[begin Records shown]
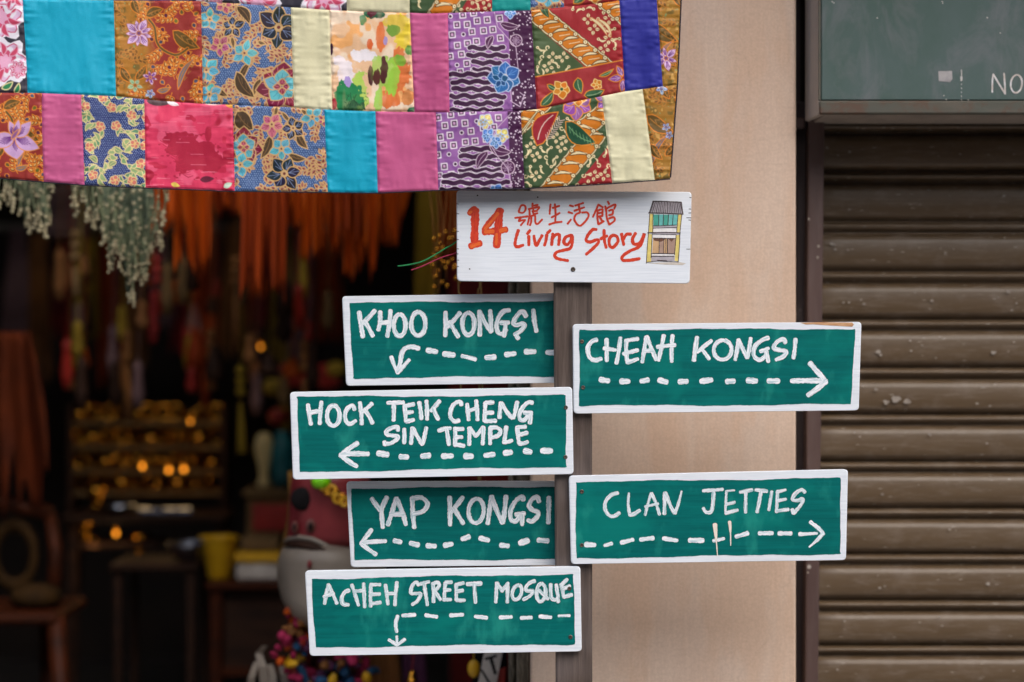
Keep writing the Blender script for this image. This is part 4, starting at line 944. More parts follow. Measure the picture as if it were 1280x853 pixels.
def p_purple(stripe_x, flower):
    def f(x0, y0, x1, y1, seed):
        c = Cv(x0, y0, x1, y1, (150, 98, 164), 2.0, seed); r = c.r; WH, DK = (226, 214, 226), (62, 26, 62)
        c.noisefill((132, 82, 150), 8, 8, .05, .2, seed)
        for i in range(7):
            for j_ in range(11):
                x = x0+4+i*13.5+(j_ % 2)*6+r.uniform(-2, 2); y = y0+7+j_*12.4-i*2.2+r.uniform(-1.6, 1.6)
                if r.random() < .16: c.dot(x, y, 1.8, DK, WH, 1.1); continue
                if x > stripe_x-8: continue
                q = [(x-3.8, y-3.5), (x+3.2, y-4), (x+3.9, y+3.4), (x-3.2, y+4)]
                c.poly(q, (150, 98, 164), WH, 1.6); c.poly([(x+(a-x)*.62, y+(b_-y)*.62) for a, b_ in q], (206, 160, 200), DK, 1.4)
        for band, ys in (('r', [y0+48, y0+57, y0+66, y0+74]), ('l', [y0+81, y0+90, y0+99, y0+108, y0+117, y0+125])):
            for y in ys:
                if y > y1+3: continue
                xa = x0+(28 if band == 'r' else 6)+r.uniform(-3, 5); xb = stripe_x+r.uniform(-8, 4)
                pts = [(x, y+1.3*math.sin(x*.33+y)+r.uniform(-.4, .4)) for x in np.arange(xa, xb, 3.0)]
                if len(pts) < 3: continue
                wl = [5.6, 7.4, 4.6][int(y) % 3]; c.line(pts, wl, WH); c.line(pts, wl-1.5, DK); c.line([(q[0], q[1]+wl*.72+.4) for q in pts[1:-1]], 1.6, (160, 110, 172))
        wn = (slice(0, c.h), slice(0, c.w)); c.put(wn, (c.X-stripe_x-(c.Y-y0)*.05)*1.5, (68, 24, 66))
        for k_ in range(170):
            x = r.uniform(stripe_x+2, x1+6); y = r.uniform(y0, y1); c.dot(x, y, r.choice([.5, .7, 1.1]), (226, 206, 226))
        for x, y, a, ln, wd in flower['leaves']: c.leaf(x, y, a, ln, wd, (80, 34, 76), (216, 190, 210), .8, .12, vein=(200, 170, 196))
        for x, y, rr in flower['rings']: c.dot(x, y, rr, (84, 36, 80), (216, 190, 210), .9); c.flower(x, y, rr*.8, 8, (84, 36, 80), (190, 160, 190), None, .5, 0, None, .3)
        c.line(flower['stem'], .9, (206, 180, 206))
        for x, y, rr, col, n in flower['blooms']:
            c.flower(x, y, rr, n, col, (190, 206, 236), (230, 214, 190), 1.0, .3, tuple(min(255, v+60) for v in col), .85)
            c.flower(x-rr*.25, y+rr*.15, rr*.5, 5, tuple(int(v*.8) for v in col), (150, 190, 236), None, .8, .9, None, .7)
        return c
    return f
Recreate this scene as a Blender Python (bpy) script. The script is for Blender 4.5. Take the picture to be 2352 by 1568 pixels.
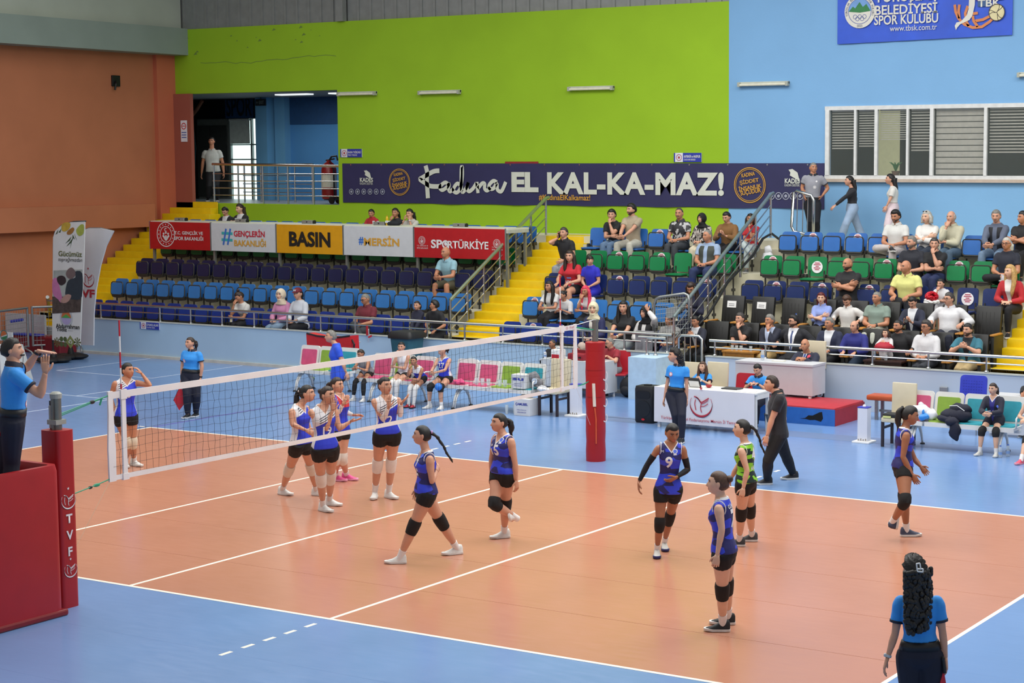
import bpy, bmesh, math, random
import numpy as np
from mathutils import Vector, Matrix
from mathutils.bvhtree import BVHTree
random.seed(7)
SC = bpy.context.scene
for o in list(bpy.data.objects): bpy.data.objects.remove(o)
COL = SC.collection
R90 = math.pi/2
# ---------------------------------------------------------------- camera (solved from the 18 x 9 m court and the net)
CQ = (15.451501, -14.317023, 4.828508, -0.532735, -0.097509, -0.001939, 4142.030356, 0.33247, -0.012905)
CP = np.array(CQ[:3]); yaw, pit, rol = CQ[3:6]; FOC = CQ[6]; PPX = 1176+CQ[7]*1000; PPY = 784+CQ[8]*1000
FW = np.array([math.sin(yaw)*math.cos(pit), math.cos(yaw)*math.cos(pit), math.sin(pit)])
_r = np.array([math.cos(yaw), -math.sin(yaw), 0.]); _u = np.cross(_r, FW)
RT = _r*math.cos(rol)+_u*math.sin(rol); UP = -_r*math.sin(rol)+_u*math.cos(rol)
cam = bpy.data.cameras.new('camera'); camo = bpy.data.objects.new('camera', cam); COL.objects.link(camo)
camo.matrix_world = Matrix(((RT[0],UP[0],-FW[0],CP[0]),(RT[1],UP[1],-FW[1],CP[1]),(RT[2],UP[2],-FW[2],CP[2]),(0,0,0,1)))
cam.sensor_width = 36; cam.lens = FOC/2352*36; cam.clip_end = 200
cam.shift_x = -(PPX-1176)/2352; cam.shift_y = (PPY-784)/2352
SC.camera = camo
# survey helpers: sight lines from the camera met with the floor (G), a wall plane y = const (Wy) or x = const (Wx)
def ray(u, v): return FW+RT*(u-PPX)/FOC-UP*(v-PPY)/FOC
def G(u, v, z=0.): d = ray(u, v); return CP+d*(z-CP[2])/d[2]
def Wy(u, v, y): d = ray(u, v); return CP+d*(y-CP[1])/d[1]
def Wx(u, v, x): d = ray(u, v); return CP+d*(x-CP[0])/d[0]
# ---------------------------------------------------------------- world, lamps, exposure
w = bpy.data.worlds.new('hall_daylight'); SC.world = w; w.use_nodes = True
bg = w.node_tree.nodes['Background']; bg.inputs[0].default_value = (.93,.97,1,1); bg.inputs[1].default_value = 0.36
def lamp(name, loc, sx, sy, e, rot=(0,0,0), col=(1,.98,.94)):
    l = bpy.data.lights.new(name, 'AREA'); l.shape = 'RECTANGLE'; l.size = sx; l.size_y = sy; l.energy = e; l.color = col
    o = bpy.data.objects.new(name, l); COL.objects.link(o); o.location = loc; o.rotation_euler = rot; return o
lamp('hall_lamp', (8, 4, 11), 10, 9, 1150)
lamp('hall_lamp', (-3, 5, 11), 10, 9, 900)
lamp('hall_lamp', (-14, 5, 11), 9, 9, 330)
lamp('hall_lamp', (8, 16, 11), 10, 5, 800)
lamp('hall_lamp', (-3, 16, 11), 10, 5, 750)
lamp('hall_lamp', (-14, 15, 11), 9, 5, 260)
SC.view_settings.view_transform = 'Standard'; SC.view_settings.look = 'None'
SC.view_settings.exposure = 0.2; SC.view_settings.gamma = 1; SC.view_settings.use_curve_mapping = False
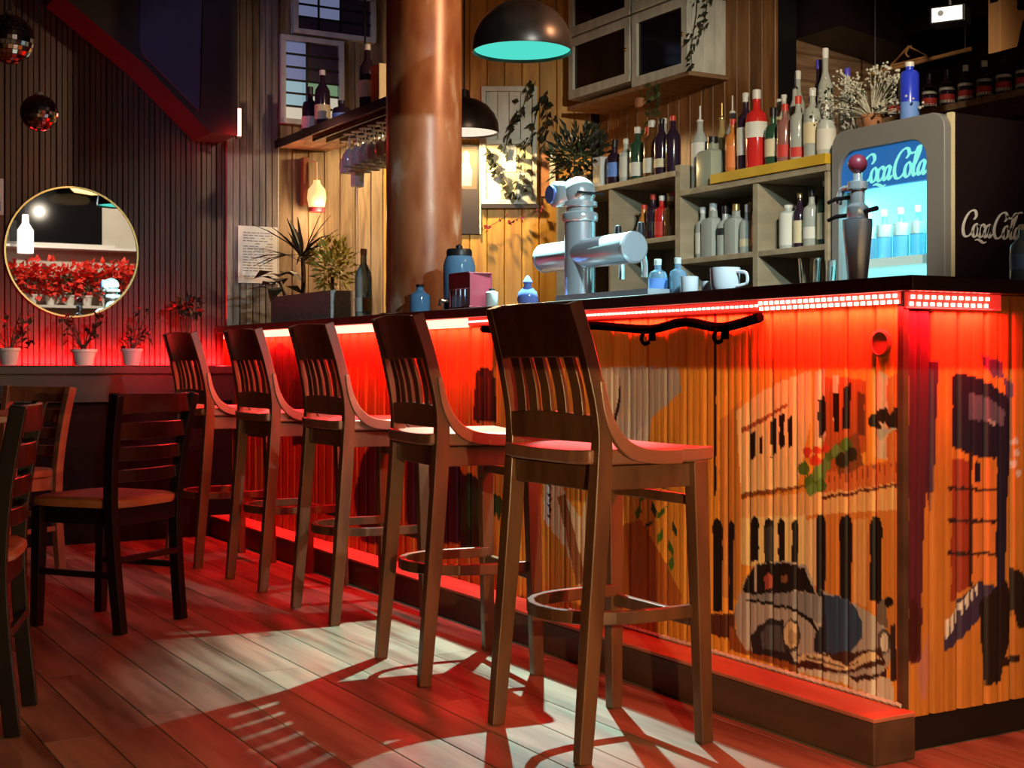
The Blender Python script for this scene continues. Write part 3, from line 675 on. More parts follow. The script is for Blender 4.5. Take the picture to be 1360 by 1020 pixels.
[end Records shown]
### Required work
Output, exactly, all the records above; include no pictures.

### Exercise result
Keep writing the Blender script for this image. This is part 4, starting at line 944. More parts follow. Measure the picture as if it were 1280x853 pixels.
def p_purple(stripe_x, flower):
    def f(x0, y0, x1, y1, seed):
        c = Cv(x0, y0, x1, y1, (150, 98, 164), 2.0, seed); r = c.r; WH, DK = (226, 214, 226), (62, 26, 62)
        c.noisefill((132, 82, 150), 8, 8, .05, .2, seed)
        for i in range(7):
            for j_ in range(11):
                x = x0+4+i*13.5+(j_ % 2)*6+r.uniform(-2, 2); y = y0+7+j_*12.4-i*2.2+r.uniform(-1.6, 1.6)
                if r.random() < .16: c.dot(x, y, 1.8, DK, WH, 1.1); continue
                if x > stripe_x-8: continue
                q = [(x-3.8, y-3.5), (x+3.2, y-4), (x+3.9, y+3.4), (x-3.2, y+4)]
                c.poly(q, (150, 98, 164), WH, 1.6); c.poly([(x+(a-x)*.62, y+(b_-y)*.62) for a, b_ in q], (206, 160, 200), DK, 1.4)
        for band, ys in (('r', [y0+48, y0+57, y0+66, y0+74]), ('l', [y0+81, y0+90, y0+99, y0+108, y0+117, y0+125])):
            for y in ys:
                if y > y1+3: continue
                xa = x0+(28 if band == 'r' else 6)+r.uniform(-3, 5); xb = stripe_x+r.uniform(-8, 4)
                pts = [(x, y+1.3*math.sin(x*.33+y)+r.uniform(-.4, .4)) for x in np.arange(xa, xb, 3.0)]
                if len(pts) < 3: continue
                wl = [5.6, 7.4, 4.6][int(y) % 3]; c.line(pts, wl, WH); c.line(pts, wl-1.5, DK); c.line([(q[0], q[1]+wl*.72+.4) for q in pts[1:-1]], 1.6, (160, 110, 172))
        wn = (slice(0, c.h), slice(0, c.w)); c.put(wn, (c.X-stripe_x-(c.Y-y0)*.05)*1.5, (68, 24, 66))
        for k_ in range(170):
            x = r.uniform(stripe_x+2, x1+6); y = r.uniform(y0, y1); c.dot(x, y, r.choice([.5, .7, 1.1]), (226, 206, 226))
        for x, y, a, ln, wd in flower['leaves']: c.leaf(x, y, a, ln, wd, (80, 34, 76), (216, 190, 210), .8, .12, vein=(200, 170, 196))
        for x, y, rr in flower['rings']: c.dot(x, y, rr, (84, 36, 80), (216, 190, 210), .9); c.flower(x, y, rr*.8, 8, (84, 36, 80), (190, 160, 190), None, .5, 0, None, .3)
        c.line(flower['stem'], .9, (206, 180, 206))
        for x, y, rr, col, n in flower['blooms']:
            c.flower(x, y, rr, n, col, (190, 206, 236), (230, 214, 190), 1.0, .3, tuple(min(255, v+60) for v in col), .85)
            c.flower(x-rr*.25, y+rr*.15, rr*.5, 5, tuple(int(v*.8) for v in col), (150, 190, 236), None, .8, .9, None, .7)
        return c
    return f
Recreate this scene as a Blender Python (bpy) script. The script is for Blender 4.5. Take the picture to be 2352 by 1568 pixels.
import bpy, bmesh, math, random
import numpy as np
from mathutils import Vector, Matrix
from mathutils.bvhtree import BVHTree
random.seed(7)
SC = bpy.context.scene
for o in list(bpy.data.objects): bpy.data.objects.remove(o)
COL = SC.collection
R90 = math.pi/2
# ---------------------------------------------------------------- camera (solved from the 18 x 9 m court and the net)
CQ = (15.451501, -14.317023, 4.828508, -0.532735, -0.097509, -0.001939, 4142.030356, 0.33247, -0.012905)
CP = np.array(CQ[:3]); yaw, pit, rol = CQ[3:6]; FOC = CQ[6]; PPX = 1176+CQ[7]*1000; PPY = 784+CQ[8]*1000
FW = np.array([math.sin(yaw)*math.cos(pit), math.cos(yaw)*math.cos(pit), math.sin(pit)])
_r = np.array([math.cos(yaw), -math.sin(yaw), 0.]); _u = np.cross(_r, FW)
RT = _r*math.cos(rol)+_u*math.sin(rol); UP = -_r*math.sin(rol)+_u*math.cos(rol)
cam = bpy.data.cameras.new('camera'); camo = bpy.data.objects.new('camera', cam); COL.objects.link(camo)
camo.matrix_world = Matrix(((RT[0],UP[0],-FW[0],CP[0]),(RT[1],UP[1],-FW[1],CP[1]),(RT[2],UP[2],-FW[2],CP[2]),(0,0,0,1)))
cam.sensor_width = 36; cam.lens = FOC/2352*36; cam.clip_end = 200
cam.shift_x = -(PPX-1176)/2352; cam.shift_y = (PPY-784)/2352
SC.camera = camo
# survey helpers: sight lines from the camera met with the floor (G), a wall plane y = const (Wy) or x = const (Wx)
def ray(u, v): return FW+RT*(u-PPX)/FOC-UP*(v-PPY)/FOC
def G(u, v, z=0.): d = ray(u, v); return CP+d*(z-CP[2])/d[2]
def Wy(u, v, y): d = ray(u, v); return CP+d*(y-CP[1])/d[1]
def Wx(u, v, x): d = ray(u, v); return CP+d*(x-CP[0])/d[0]
# ---------------------------------------------------------------- world, lamps, exposure
w = bpy.data.worlds.new('hall_daylight'); SC.world = w; w.use_nodes = True
bg = w.node_tree.nodes['Background']; bg.inputs[0].default_value = (.93,.97,1,1); bg.inputs[1].default_value = 0.36
def lamp(name, loc, sx, sy, e, rot=(0,0,0), col=(1,.98,.94)):
    l = bpy.data.lights.new(name, 'AREA'); l.shape = 'RECTANGLE'; l.size = sx; l.size_y = sy; l.energy = e; l.color = col
    o = bpy.data.objects.new(name, l); COL.objects.link(o); o.location = loc; o.rotation_euler = rot; return o
lamp('hall_lamp', (8, 4, 11), 10, 9, 1150)
lamp('hall_lamp', (-3, 5, 11), 10, 9, 900)
lamp('hall_lamp', (-14, 5, 11), 9, 9, 330)
lamp('hall_lamp', (8, 16, 11), 10, 5, 800)
lamp('hall_lamp', (-3, 16, 11), 10, 5, 750)
lamp('hall_lamp', (-14, 15, 11), 9, 5, 260)
SC.view_settings.view_transform = 'Standard'; SC.view_settings.look = 'None'
SC.view_settings.exposure = 0.2; SC.view_settings.gamma = 1; SC.view_settings.use_curve_mapping = False
The Blender Python script for this scene continues. Write part 3, from line 675 on. More parts follow. The script is for Blender 4.5. Take the picture to be 1360 by 1020 pixels.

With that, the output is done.